Why a guide per signal.
"Use buyer signals" is universal advice; it's also useless without specifics. Each signal has its own source list, decay window, false-positive rate, and best-fit trigger message. A funding-round signal you act on in week 7 is dead. A job-change signal where the role doesn't actually own budget is noise. The guides exist to keep you out of these traps.
The 6 signals in the library.
- Funding — how to filter by stage, geo, and round size; why Series A > Series B for new-vendor adoption.
- Hiring — which job-title patterns predict which buying motions; how to scrape ethically.
- Job change — the highest-converting signal in B2B; why champions-who-moved is a 90-day window.
- Website visitor — RB2B / Clearbit reveal; the real conversion math behind anonymous visitor outreach.
- Competitor churn — G2 review polarity, support-thread complaints, public migration posts.

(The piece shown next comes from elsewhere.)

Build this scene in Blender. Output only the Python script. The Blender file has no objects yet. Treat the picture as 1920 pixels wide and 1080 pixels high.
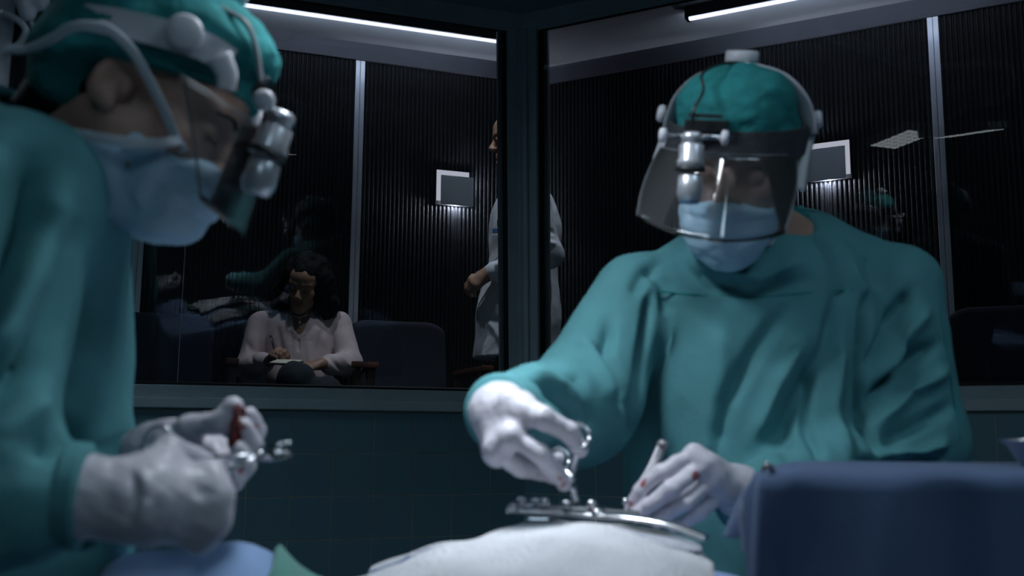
import bpy, bmesh, math, random
import numpy as np
from mathutils import Vector, Matrix

# ------------------------------------------------------------------ camera
SC = bpy.context.scene
COL = SC.collection
FPX = 1880.0                       # focal length in pixels of the 1920 px wide frame
CAM_Z = 1.20
PITCH = math.atan(275 / FPX)
ROLL = math.radians(0.40)
CAM_M = Matrix.Translation((0, 0, CAM_Z)) @ Matrix.Rotation(math.pi / 2 + PITCH, 4, 'X') @ Matrix.Rotation(ROLL, 4, 'Z')
cd = bpy.data.cameras.new('camera')
cam = bpy.data.objects.new('camera', cd)
COL.objects.link(cam)
cam.matrix_world = CAM_M
cd.sensor_width = 36.0
cd.lens = 36.0 * FPX / 1920.0
cd.clip_start = 0.05
cd.dof.use_dof = True
cd.dof.focus_distance = 4.2
cd.dof.aperture_fstop = 4.6
SC.camera = cam

# ------------------------------------------------------------------ exposure and world
SC.view_settings.view_transform = 'Standard'
SC.view_settings.look = 'None'
SC.view_settings.gamma = 1.0
SC.view_settings.use_curve_mapping = False
SC.view_settings.exposure = 0.0
w = bpy.data.worlds.new('world')
SC.world = w
w.use_nodes = True
w.node_tree.nodes['Background'].inputs[0].default_value = (0.01, 0.016, 0.02, 1)
w.node_tree.nodes['Background'].inputs[1].default_value = 1.0

# light levels (watts / emission), each used by the lamp that gives it
LAMP_SPOT = 22.0         # surgical lamp, narrow beam on the wound
LAMP_WIDE = 22.0         # surgical lamp, spill
FILL_PANEL = 6.5        # fill panels added on the theatre ceiling, out of view (emission)
COVE = 55.0              # light line over the gallery (emission)
SCONCE = 0.55            # wall lamps (emission)
BULB = 4.0  
GALLERY_FILL = 26.0              # fill spots added in the gallery ceiling, hidden by the header
#             # wall lamp bulbs


def at(px, py, Y):
    """world point at horizontal distance Y that the photo shows at pixel (px, py)"""
    d = CAM_M.to_3x3() @ Vector(((px - 960) / FPX, (540 - py) / FPX, -1))
    t = Y / d.y
    return Vector((d.x * t, d.y * t, CAM_Z + d.z * t))


# ------------------------------------------------------------------ materials
def _n(nt, t, x=0, y=0):
    n = nt.nodes.new(t)
    n.location = (x, y)
    return n


def mat(name, col, rough=0.6, metal=0.0, var=0.0, vscale=8.0, bump=0.0, bscale=60.0, spec=0.5,
        sheen=0.0, sss=0.0, stretch=None, col2=None, coat=0.0):
    m = bpy.data.materials.new(name)
    m.use_nodes = True
    nt = m.node_tree
    b = nt.nodes['Principled BSDF']
    b.inputs['Roughness'].default_value = rough
    b.inputs['Metallic'].default_value = metal
    b.inputs['Specular IOR Level'].default_value = spec
    if sheen:
        b.inputs['Sheen Weight'].default_value = sheen
    if coat:
        b.inputs['Coat Weight'].default_value = coat
    if sss:
        b.inputs['Subsurface Weight'].default_value = sss
        b.inputs['Subsurface Radius'].default_value = (0.01, 0.004, 0.003)
    tc = _n(nt, 'ShaderNodeTexCoord', -900)
    mp = _n(nt, 'ShaderNodeMapping', -700)
    if stretch:
        mp.inputs['Scale'].default_value = stretch
    nt.links.new(tc.outputs['Object'], mp.inputs['Vector'])
    nz = _n(nt, 'ShaderNodeTexNoise', -500, 200)
    nz.inputs['Scale'].default_value = vscale
    nz.inputs['Detail'].default_value = 5
    nt.links.new(mp.outputs['Vector'], nz.inputs['Vector'])
    rp = _n(nt, 'ShaderNodeValToRGB', -300, 200)
    c2 = col2 if col2 else tuple(max(0, c * (1 - var)) for c in col)
    c1 = col if col2 else tuple(min(1, c * (1 + var)) for c in col)
    rp.color_ramp.elements[0].position = 0.35
    rp.color_ramp.elements[0].color = (*c2, 1)
    rp.color_ramp.elements[1].position = 0.65
    rp.color_ramp.elements[1].color = (*c1, 1)
    nt.links.new(nz.outputs['Fac'], rp.inputs['Fac'])
    nt.links.new(rp.outputs['Color'], b.inputs['Base Color'])
    if bump:
        n2 = _n(nt, 'ShaderNodeTexNoise', -500, -200)
        n2.inputs['Scale'].default_value = bscale
        n2.inputs['Detail'].default_value = 4
        nt.links.new(mp.outputs['Vector'], n2.inputs['Vector'])
        bp = _n(nt, 'ShaderNodeBump', -250, -200)
        bp.inputs['Strength'].default_value = bump
        bp.inputs['Distance'].default_value = 0.01
        nt.links.new(n2.outputs['Fac'], bp.inputs['Height'])
        nt.links.new(bp.outputs['Normal'], b.inputs['Normal'])
    return m


def emit(name, col, s):
    m = bpy.data.materials.new(name)
    m.use_nodes = True
    nt = m.node_tree
    nt.nodes.remove(nt.nodes['Principled BSDF'])
    e = _n(nt, 'ShaderNodeEmission')
    e.inputs[0].default_value = (*col, 1)
    e.inputs[1].default_value = s
    nt.links.new(e.outputs[0], nt.nodes['Material Output'].inputs[0])
    return m


def clear(name, tint=(0.9, 0.95, 0.96), refl=1.0, rough=0.0, haze=0.0):
    """thin clear sheet: lets light through, mirrors by Fresnel"""
    m = bpy.data.materials.new(name)
    m.use_nodes = True
    nt = m.node_tree
    nt.nodes.remove(nt.nodes['Principled BSDF'])
    tr = _n(nt, 'ShaderNodeBsdfTransparent')
    tr.inputs[0].default_value = (*tint, 1)
    gl = _n(nt, 'ShaderNodeBsdfGlossy')
    gl.inputs['Roughness'].default_value = rough
    fr = _n(nt, 'ShaderNodeFresnel')
    fr.inputs[0].default_value = 1.5
    mu = _n(nt, 'ShaderNodeMath')
    mu.operation = 'MULTIPLY'
    mu.use_clamp = True
    mu.inputs[1].default_value = refl
    nt.links.new(fr.outputs[0], mu.inputs[0])
    mx = _n(nt, 'ShaderNodeMixShader')
    nt.links.new(mu.outputs[0], mx.inputs[0])
    nt.links.new(tr.outputs[0], mx.inputs[1])
    nt.links.new(gl.outputs[0], mx.inputs[2])
    out = mx
    if haze:
        df = _n(nt, 'ShaderNodeBsdfDiffuse')
        df.inputs[0].default_value = (0.8, 0.85, 0.9, 1)
        m2 = _n(nt, 'ShaderNodeMixShader')
        m2.inputs[0].default_value = haze
        nt.links.new(mx.outputs[0], m2.inputs[1])
        nt.links.new(df.outputs[0], m2.inputs[2])
        out = m2
    nt.links.new(out.outputs[0], nt.nodes['Material Output'].inputs[0])
    return m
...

- Product usage — your own free tier, GitHub stars, doc pageviews; PLG-to-sales handoff scoring.
What each guide includes.
A standard structure: what the signal is, where to detect it, what it predicts, the false-positive rate, the trigger message that converts, expected reply rate, and the guide's example workflow. A reader should be able to wire one signal into Clay in an afternoon.
How this connects.
The signals here power WF-01 Signal-based Outbound. They also feed the Signal Agent in the agent stack — same signal, two delivery surfaces.